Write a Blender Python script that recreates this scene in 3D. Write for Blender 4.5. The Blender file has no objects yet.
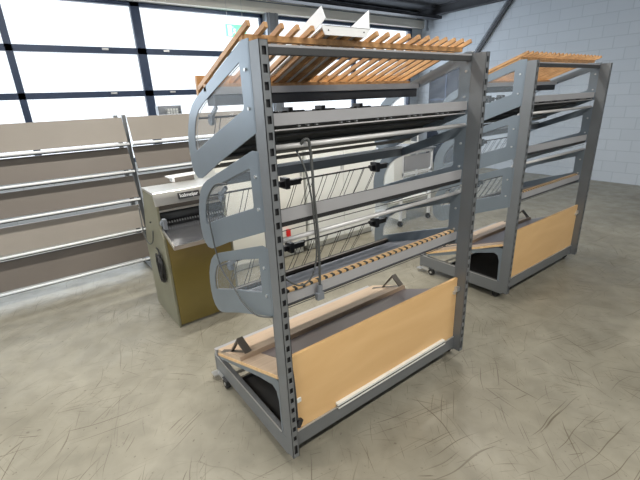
import bpy, bmesh, math, random
from mathutils import Vector, Matrix
random.seed(4)
PI = math.pi
S = bpy.context.scene
COL = S.collection

# ------------------------------------------------------------ camera
cam_data = bpy.data.cameras.new('camera'); cam = bpy.data.objects.new('camera', cam_data); COL.objects.link(cam)
cam_data.sensor_fit = 'HORIZONTAL'; cam_data.sensor_width = 36.0; cam_data.lens = 394.365 / 640 * 36.0
cam_data.clip_start = .05; cam_data.clip_end = 200
cr = Vector((0.797015, -0.602577, -0.040855)); cd = Vector((-0.234024, -0.245762, -0.940656)); cf = Vector((0.556777, 0.759278, -0.336893))
m = Matrix((cr, -cd, -cf)).transposed().to_4x4(); m.translation = Vector((-0.728380, -1.292991, 1.756341))
cam.matrix_world = m
S.camera = cam

# ------------------------------------------------------------ world, light, exposure
w = bpy.data.worlds.new('sky'); S.world = w; w.use_nodes = True
wn = w.node_tree.nodes; bg = wn['Background']; bg.inputs[0].default_value = (.86, .93, 1.0, 1); bg.inputs[1].default_value = 1.7
S.view_settings.view_transform = 'Standard'; S.view_settings.look = 'None'
S.view_settings.gamma = 1; S.view_settings.use_curve_mapping = False; S.view_settings.exposure = 0.10

def area(name, loc, rot, sx, sy, power, color):
    d = bpy.data.lights.new(name, 'AREA'); d.shape = 'RECTANGLE'; d.size = sx; d.size_y = sy; d.energy = power; d.color = color
    o = bpy.data.objects.new(name, d); COL.objects.link(o); o.location = loc; o.rotation_euler = rot
    return o
# daylight coming in at the window band of the back wall and of the left wall
area('daylight_back', (2.2, 6.12, 2.2), (math.radians(-90), 0, 0), 11.0, 2.0, 230, (.80, .90, 1.0))
area('daylight_side', (-5.4, 1.0, 2.2), (0, math.radians(-90), 0), 2.0, 8.0, 25, (.78, .89, 1.0))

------

Short task: Each line of the data is to be duplicated exactly; pictures stay out of the copy.

Reply:
Write a Blender Python script that recreates this scene in 3D. Write for Blender 4.5. The Blender file has no objects yet.
import bpy, bmesh, math, random
from mathutils import Vector, Matrix
random.seed(4)
PI = math.pi
S = bpy.context.scene
COL = S.collection

# ------------------------------------------------------------ camera
cam_data = bpy.data.cameras.new('camera'); cam = bpy.data.objects.new('camera', cam_data); COL.objects.link(cam)
cam_data.sensor_fit = 'HORIZONTAL'; cam_data.sensor_width = 36.0; cam_data.lens = 394.365 / 640 * 36.0
cam_data.clip_start = .05; cam_data.clip_end = 200
cr = Vector((0.797015, -0.602577, -0.040855)); cd = Vector((-0.234024, -0.245762, -0.940656)); cf = Vector((0.556777, 0.759278, -0.336893))
m = Matrix((cr, -cd, -cf)).transposed().to_4x4(); m.translation = Vector((-0.728380, -1.292991, 1.756341))
cam.matrix_world = m
S.camera = cam

# ------------------------------------------------------------ world, light, exposure
w = bpy.data.worlds.new('sky'); S.world = w; w.use_nodes = True
wn = w.node_tree.nodes; bg = wn['Background']; bg.inputs[0].default_value = (.86, .93, 1.0, 1); bg.inputs[1].default_value = 1.7
S.view_settings.view_transform = 'Standard'; S.view_settings.look = 'None'
S.view_settings.gamma = 1; S.view_settings.use_curve_mapping = False; S.view_settings.exposure = 0.10

def area(name, loc, rot, sx, sy, power, color):
    d = bpy.data.lights.new(name, 'AREA'); d.shape = 'RECTANGLE'; d.size = sx; d.size_y = sy; d.energy = power; d.color = color
    o = bpy.data.objects.new(name, d); COL.objects.link(o); o.location = loc; o.rotation_euler = rot
    return o
# daylight coming in at the window band of the back wall and of the left wall
area('daylight_back', (2.2, 6.12, 2.2), (math.radians(-90), 0, 0), 11.0, 2.0, 230, (.80, .90, 1.0))
area('daylight_side', (-5.4, 1.0, 2.2), (0, math.radians(-90), 0), 2.0, 8.0, 25, (.78, .89, 1.0))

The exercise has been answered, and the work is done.